The Impact Equation

The Impact Equation

Are You Making Things Happen or Just Making Noise?

Chris Brogan & Julien Smith

Summary in 100 words or less

When contrast is low, nothing you do has any impact. When you begin to differentiate yourself, you create immediate visibility. Then, you need to articulate your idea well with a good amount of reach and exposure. To build trust, you need to be credible and reliable, at the same time, create the intimacy that focuses on your audience.

Commentary

My Highlights

Impact = Contrast x (Reach + Exposure + Articulation + Trust + Echo)

If you read the newspaper and visit most mainstream websites for your daily influx of news, the only ideas you are exposed to are good ideas – the ideas that have already won.

Contrast is sometimes called the USP – the unique sales proposition.

However, we’re not looking for universal uniqueness; we are looking only for uniqueness inside our own little field.

Contrast means having strong positioning so you are creating more value, sometimes with a different price, than most competitors in your category. It’s the multiplier in the Impact Equation because its value cannot be underestimated.

When Contrast is low, nothing you do has any impact whatsoever. When you begin to differentiate yourself, however, you create an immediate visibility that is not easily trumped.

Good ideas make you feel… something, anything! It’s emotional regardless positive or negative.

Good ideas attach themselves to other concepts in the brain. With existing ideas to grip on to, your idea can hold on to the audience in a much more permanent way.

Good ideas fulfill a need.

If you personally want to create something amazing, the best strategy is to act like the Internet (for me, the world) does. You have to be comfortable with creating garbage in order to have some measure of awesome stuff.

Creating today’s garbage is an important aspect of creating tomorrow’s gold. This is really about letting the audience decide what is good or bad.

Using small words doesn’t attract small minds. Small words are a way to seed ideas in anyone’s mind without creating unnecessary barriers.

Your choice of words and description aren’t the secret sauce of the idea. They are the wind that carries the paper airplane to its destination. Your words must serve the idea.

Writing is now one of the few skills you must have – and we really mean “must” here – for the twenty-first century.

Having too many ideas is a starting point. Next you might decide upon a framework to determine which ideas are worth acting upon. That’s where most people miss a step.

Thinking through the potential longevity of an idea is another good way to “gate” these opportunities and decide whether or not to give them a go.

Articulation means keeping the message brief and bite-size.

It’s possible that high Articulation (or clarity) in your message may in fact be enough of a differentiator to put you over the top – from invisible to visible, from zero impact to high impact.

Reach can be a very tricky thing to accomplish.

The most common methods of obtaining visibility are in fact the least effective. They are by definition most crowded, since they are the business owner’s first thought, so the market for attention in these spaces gets competitive first.

The platform is the channel itself. It’s the show, no the advertisements.
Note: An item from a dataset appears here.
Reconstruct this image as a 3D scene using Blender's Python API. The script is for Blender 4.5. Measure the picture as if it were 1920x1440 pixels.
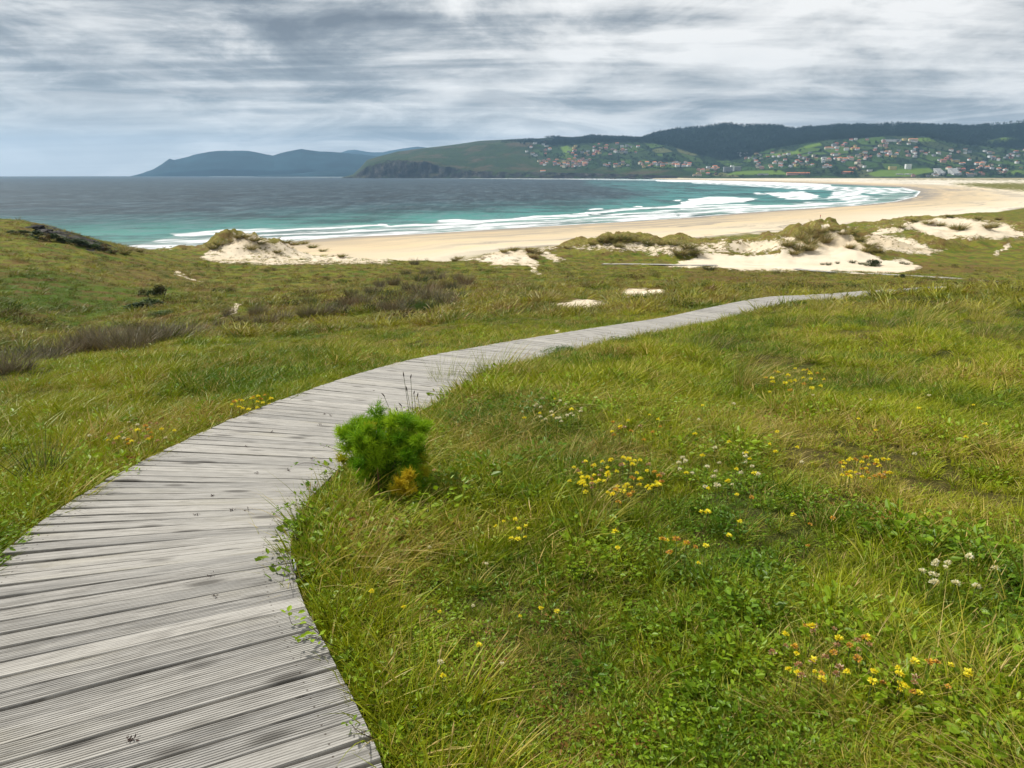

The purpose of the platform is audience building. Reaching people does nothing unless you provide them with enough value to make them stop what they’re doing, either now or later, and participate in your media.

Exposure is the art of hitting people, again and again, making sure that you are everywhere without offending the hell out of your prospective audience, until they finally decide to take some kind of action. At its simplest, Exposure is frequency.

The more content you create, the better you will know your audience, and even the failures will teach you about what matters to them. As your content gets spread out and hits different parts of the web, the creation of an ideal reader or audience is perhaps one of the most valuable processes available.

Community and audience are different. Your community is the people who work to maintain an ongoing interaction with you. And never ever make the mistake of crowning yourself the kind or queen of that community. Instead, realize that you have the privilege and honor to serve the community, even if they have chosen to gather around your ideas, your products or services, or something else of your creation.

Credibility x Reliability x Intimacy / Self-interest = Trust.

Credibility is what you say that ca actually be backed up by your credentials.

Reliability is what happens when you do what you say you will do.

Intimacy is all levels of closeness between individuals, often for personal reasons that aren’t related to business but that influence business decisions every day.

Self-interest is the force multiplier for everything else; self-orientation is the big problem that drastically reduces your trust in any transaction.

Echo is about finding common experiences and using them to help people realize that you have some understanding of their lives.

Each of us is the hero of our own story.

No one is perfect. There are mistakes, missteps, and mispronunciations. Thankfully, as long as you’re doing at least something right, almost no one will remember them. Instead, they’ll remember your home runs and big hits. They’ll remember the work that helped them achieve a breakthrough, reach many other people, or make a million dollars.